Friday, November 20, 2009

In the Days of Life

In the days of life between here and There
God’s love has guided the way,
Held always by Heaven’s Spirit
Every night is lived as day.
We cannot imagine our world
Outside the salvation history of God,
For before we were, God was,
And after we will be, there still is God.
Human life arrives and passes away,
Kingdoms totter and fall,
Armies ride into yet another battle
And come face to face with a wall:
The one enemy they cannot conquer
Is, in fact, the one that limits them,
Death holds it sway in a mortal world
Severing mother from child like a limb.
Yet, all of Pharaoh’s armies
And all of Caesar’s men,
Proved what God knew from the beginning,
The tomb shall be empty in Him. DCW

It Never Ceases to Amaze

It never ceases to amaze . . .
The time we give to celebrating a holiday,
While limiting the Child to the margins of our minutes;
The generosity we pour into cash registers,
And the poverty we display at the Stable;
The miles we will travel to see lights that fail,
And the Light which continues to shine in our darkness of soul.
Thanks be to God
Whose Gift of Love
Comes for the least among us
In spite of us. DCW

Thinking of Advent

“Keep awake therefore, for you know neither the day nor the hour.”
Matthew 25.13 NRSV
As a child, I never thought it odd that Santa Claus came to our home on Christmas Eve while we were attending services at church. The Wagner Farm in rural Southern Illinois, just like all the other homes around us (I was sure), was early on Santa’s route. With all the flying around the earth that Santa had to do and with all of the homes into which he had to take gifts, I was just glad that we were early on his schedule and not late: I just couldn’t imagine what it would be like to wake up with no gifts under the tree, waiting to see when and if Santa would show up! Santa’s ‘early’ arrival at the Wagner home was a blessing for which I have always been grateful, because it saved me having to grow up as an anxious child. I know it is hard to believe, yet, there it is: Some semblance of sanity is granted for a lifetime when the things for which you so wait and long for to happen as a child arrive early and, thereby, shape your adulthood.
These days, Santa arrives at the Wagner home on Christmas morning. His route changed, I suppose. Yet, I am not anxious about being later on the schedule, nor I am worried that he will have the things I am wishing for on his sleigh: I know that he knows me and will not forget me, whenever he arrives.
The season of Advent has become, over the years, a time that I truly cherish, a journey I anticipate walking as we move towards Bethlehem and Christmas Joy. Much in the same way I would pour over catalogs as a child and carefully choose the items I really wanted to see under the tree delivered by the hands of Santa, now I savor the days that mark our preparation to receive the most loving Gift no-one on earth could ever have imagined.

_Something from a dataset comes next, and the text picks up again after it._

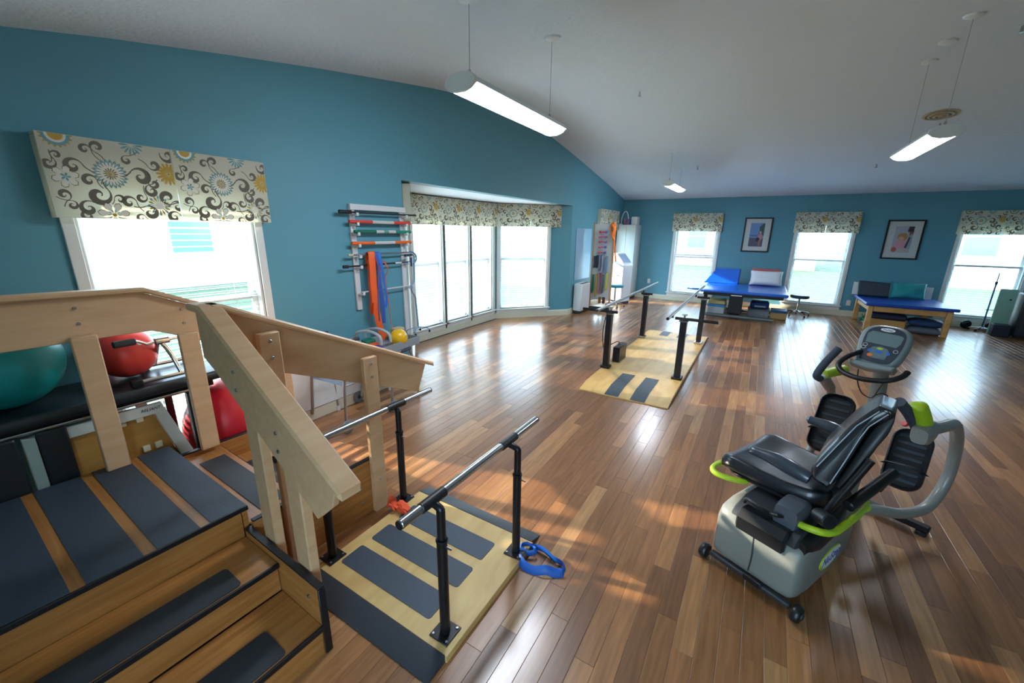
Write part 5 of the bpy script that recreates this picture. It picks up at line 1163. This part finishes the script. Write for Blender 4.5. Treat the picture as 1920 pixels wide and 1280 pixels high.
# ================================================================= PENDANT LIGHTS
M_LAMPW = mat('lamp_white_enamel', 'dfe9ee', .35); M_DIFF = mat('lamp_diffuser', 'ffffff', .4, emit='e6f1ff', es=10.5)
def pendant(label, loc, L=1.25, wd=.225):
    t = thing('pendant_light', label, 'light', loc, 0, 'linear pendant lights'); h = wd/2
    prof = [(-h, .02), (-h*.92, .048), (-h*.6, .07), (0, .078), (h*.6, .07), (h*.92, .048), (h, .02), (h*.8, .018), (-h*.8, .018)]
    bm = new(); prism(bm, prof, -L/2+.02, L/2-.02, 'xz', bev=.003); obj('housing', bm, M_LAMPW, t)
    dif = [(-h*.78, .0175), (-h*.62, -.008), (-h*.3, -.02), (h*.3, -.02), (h*.62, -.008), (h*.78, .0175)]
    bm = new(); prism(bm, dif, -L/2+.022, L/2-.022, 'xz'); obj('diffuser', bm, M_DIFF, t)
    cap = [(-h*1.02, .02), (-h*.95, .052), (-h*.62, .076), (0, .084), (h*.62, .076), (h*.95, .052), (h*1.02, .02), (h*.7, -.008), (h*.3, -.021), (-h*.3, -.021), (-h*.7, -.008)]
    cap = [(x*math.cos(0), z) for x, z in cap]
    for s in (-1, 1):
        a, b = sorted((s*(L/2-.019), s*L/2)); bm = new(); prism(bm, cap, a, b, 'xz', bev=.004); obj('end_cap', bm, M_LAMPW, t)
        y = s*(L/2-.1); zc = ceil_z(loc[1]+y)-loc[2]
        bm = new(); cyl(bm, (0, y, .08), (0, y, zc-.02), .002, 6); obj('cable', bm, M_STEEL, t)
        sl_ = math.degrees(math.atan2(ceil_z(loc[1]+y+.1)-ceil_z(loc[1]+y-.1), .2))
        bm = new(); lathe(bm, [(0, -.03), (.02, -.028), (.06, -.012), (.066, 0), (0, 0)], 22, tr((0, y, zc), (sl_, 0, 0))); obj('canopy', bm, M_LAMPW, t)
        bm = new(); cyl(bm, (0, y, .078), (0, y, .12), .008, 10); obj('cable_grip', bm, M_CHR, t)
    return t
pendant('large lit pendant light hanging over the near parallel bars', (-1.62, 2.68, 2.535))
pendant('lit pendant light hanging at right above the blue-top table', (1.13, 5.55, 2.555))
pendant('small distant lit pendant light near the far left corner', (-1.66, 8.75, 2.60))
for i, (x, y, lab) in enumerate(((1.67, 7.7, 'round cream ceiling vent behind the right pendant light'),)):
    t = thing('ceiling_vent', lab, 'vent', (x, y, ceil_z(y)), 0); M = tr((0, 0, 0), (math.degrees(math.atan2(ceil_z(y+.1)-ceil_z(y-.1), .2)), 0, 0))
    for r0, r1, z in ((.145, .175, -.012), (.10, .125, -.022), (.05, .08, -.03)):
        bm = new(); lathe(bm, [(r0, -.002), (r0, z), (r1, z+.006), (r1, -.002), (r0, -.002)], 30, M); obj('vent_ring', bm, mat('cream_vent', 'b3ab8c', .5), t)
    bm = new(); cyl(bm, (0, 0, -.03), (0, 0, 0), .03, 16, M); obj('vent_hub', bm, MC['cream_vent'], t)
for x, y, lab in ((-1.6, 5.62, 'ceiling sprinkler head right of the large pendant light'), (1.45, 9.7, 'ceiling sprinkler head left of the right pendant light'), (1.55, 5.5, 'ceiling sprinkler head at the top right frame edge'), (1.75, 8.0, 'ceiling sprinkler head beside the round vent'), (-1.35, 9.2, 'ceiling sprinkler head beside the small pendant light')):
    t = thing('sprinkler_head', lab, 'sprinkler', (x, y, ceil_z(y)), 0, 'ceiling sprinkler heads')
    bm = new(); lathe(bm, [(0, -.006), (.03, -.006), (.034, .004), (0, .004)], 18); obj('escutcheon', bm, M_LAMPW, t)
    bm = new(); cyl(bm, (0, 0, -.05), (0, 0, -.006), .010, 10); obj('sprinkler_body', bm, M_CHR, t)
    bm = new(); cyl(bm, (0, 0, -.056), (0, 0, -.051), .02, 12); obj('deflector', bm, M_CHR, t)
t = thing('ceiling_canopy', 'small white ceiling disc between pendant cables at right', 'ceiling fitting', (1.13, 5.60, ceil_z(5.6)))
bm = new(); lathe(bm, [(0, -.03), (.02, -.028), (.06, -.012), (.066, .004), (0, .004)], 22); obj('canopy_disc', bm, M_LAMPW, t)

# ================================================================= OUTSIDE
bm = new(); prism(bm, [(-60, -40), (60, -40), (60, 70), (-60, 70)], -.40, -.30, 'xy')
LW = obj('lawn', bm, mat('grass_green', '2f4222', .9, bump=(3, .5), var=(2, .25)), None, 0); LW['kind'] = 'structure'
def house(label, loc, rz, W, H, D, col, roofc, wins, brick=False):
    """front faces local -y"""
    t = thing('house', label, 'house', loc, rz, 'houses across the lawn')
    m = mat('siding_'+col, col, .7)
    part('house_walls', m, t, bx, -W/2, W/2, 0, D, 0, H, .01)
    bm = new(); prism(bm, [(-.35, H-.02), (D+.35, H-.02), (D/2, H+D*.32)], -W/2-.3, W/2+.3, 'yz'); obj('roof', bm, mat('roof_'+roofc, roofc, .85), t)
    n = int(H/.2)
    if not brick:
        bm = new()
        prism(bm, [(-.018, .02), (-.001, .02), (-.001, .195), (-.003, .195)], -W/2+.01, W/2-.01, 'yz'); bmesh.ops.recalc_face_normals(bm, faces=bm.faces[:]); me = bpy.data.meshes.new('siding_board'); bm.to_mesh(me); bm.free(); me.materials.append(m)
        for k in range(n): link('siding_board', me, None, t, (0, 0, k*.2))
    for x, z, w_, h_ in wins:
        f = part('window', M_TRIM, t, bx, x-w_/2-.07, x+w_/2+.07, -.06, -.02, z-h_/2-.07, z+h_/2+.07, .01)
        part('pane', mat('dusk_glass', '5d86a6', .12), f, bx, x-w_/2, x+w_/2, -.064, -.0605, z-h_/2, z+h_/2, .002)
        part('muntin', M_TRIM, f, bx, x-w_/2, x+w_/2, -.07, -.0645, z-.02, z+.02, .002)
    return t
house('white sided house seen through the right far window', (9.6, 24, -.3), 0, 9, 3.6, 7, 'e2e4e2', '6a6a6e', [(-2.2, 2.1, 1.0, 1.5), (.0, 2.1, 1.0, 1.5), (2.4, 2.1, 1.0, 1.5)])
house('tan brick house seen through the middle far window', (-1.5, 30, -.3), 0, 8.5, 3.4, 7, 'a58a78', '5d5a5c', [(-2.4, 1.9, 1.1, 1.5), (2.6, 1.9, 1.1, 1.5)], True)
house('pale house seen through the near window behind the stairs', (-17, 4, -.3), 90, 12, 3.6, 7, 'd5dbe0', '6a6a70', [(-4, 2.0, 1.2, 1.6), (-1, 2.0, 1.2, 1.6), (2.5, 2.0, 1.2, 1.6)])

Now the days, which once seemed to drag on and on and on before Christmas Eve laughter would fill the air, seem simply to flit by, like a butterfly on the wings of a Fall breeze, coursing its way over the stalks of standing corn through which I move. Now the days fairly run into each other with increasing speed, event blending into event, night quickly following day, week rapidly engulfing week until, much too soon, that for which we were waiting is a diminishing image in the rearview mirror of another Church Year.
So, this year (like many before) I vow to slow down during Advent, this season I love. I pray to be awake as the Gift arrives, not dozing in my easy-chair worn out by ‘events’.
The need for humanity to be in control of all things is what led the early Christian Church to ‘designate’ a day on which Christ was born, that similarly minded people might gather on a singular day to observe and praise God’s Holy Name for such a Wondrous Thought. A good thing, perhaps, yet, a horrible limitation to our spiritual journey: Instead of living towards a Gift, we live towards a day, often herded like cattle towards market by cowboys with visions of profits dancing in their heads. By limiting God’s Gift of Life to arrival on a specific day, we narrow the field of focus and lessen our responsibility to always be attentive. Jesus tells His disciples, “Keep awake . . . you know neither the day nor the hour.” Important words spoken to children lounging on the couch near the fireplace waiting for Santa to arrive, certain as to how and when ‘it’ will happen.
This year I vow to slow down during Advent, the season of blue, the color of the night sky. I’m not sure when He will happen, I just know He will, so I will slow down and stay awake, ready to receive the Gift. I know that He knows me and will not forget me, whenever He arrives.
Have a blessed Advent and a Joyous Christmas!